Witnessing something like this is uncomfortable. It makes one realize the true poverty of spirit that exists in the hearts of many. We are broken but we try to hide it; we are dejected but we dare not ever show it, except for those moments where we simply can’t help it, when it simply becomes too much to hold inside and it must overflow whenever and wherever it releases itself. It is uncomfortable because in just one moment, we are hit hard in the face with the reality of our differences and similarities we share with our common men, and the lines are blurred. “I would help them if I knew them” is a common response, citing our differences as the reason. But the secondary response is “why does that have to be a qualifier for help?”

I don’t know.

What I do know is that we live in a world full of pain. Most of it is just more private than what I witnessed. Yet, this public display reminded me that they are not the only ones with pain. We are good at trying to hide, but in a place like New York City, pain is so often worn visibly across the sagging lines of a face, the emptiness of soul in the eyes, and the slumping physical body. People are weary and hurting. If you truly open your eyes to look, it cannot be ignored.

And it cannot be ignored in me that I can be a part of the solution. I know that somehow in some of these moments, God willing, I can be an instrument of his love and grace. When I look at these people and see their pain, I become intimidated at the depth of it that I forget how easy providing a little relief can be. First, let me look at them with these eyes with a look of gentleness they may not often see in this city, that they may know their presence is acknowledged, not ignored. Second, may I give them a small smile, to engage with them in a sign of human connectedness that they may know that they have been seen, singled out. It’s after these steps I tend to get a bit stuck. Do I talk to them? Will I understand them? What do I talk to them about?

When I get stuck, I end up praying for them. I know that God knows them and sees them, and He can do far more for them than I ever could. Yet, there’s a problem in this, and that is that I do not pray for myself. I do not listen nor ask how I may be His hands and His feet, bringing forth His words and His love. I simply pray for the other person, and ask God to bring relief to them through His divine presence and perhaps, another person who knows Him.

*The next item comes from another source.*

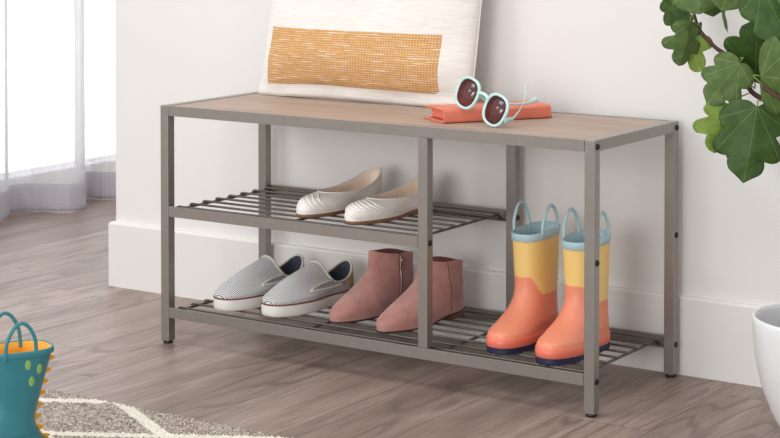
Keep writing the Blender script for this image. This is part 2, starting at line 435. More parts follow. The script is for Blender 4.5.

But, I am missing out and mostly, so are these people.

I am intimidated by the amount of pain that I see. I forget that I do not have to be the solution, but that I can be part of the relief. I am intimidated at the prayer I know I must pray now, and that is that I would actively be the hands and feet of Christ in part of a world and pain I do not know. Yet I am compelled. I must, for every subway ride is different. Every subway ride provides an opportunity to bring relief to someone’s pain.

For the Scripture says, “Everyone who believes in him will not be put to shame.” For there is no distinction between Jew and Greek; the same Lord is Lord of all, bestowing his riches on all who call on him. For “everyone who calls on the name of the Lord will be saved.” But how are they to call on him in whom they have not believed? And how are they to believe in him of whom they have never heard? And how are they to hear without someone preaching? And how are they to preach unless they are sent? As it is written, “How beautiful are the feet of those who preach the good news!”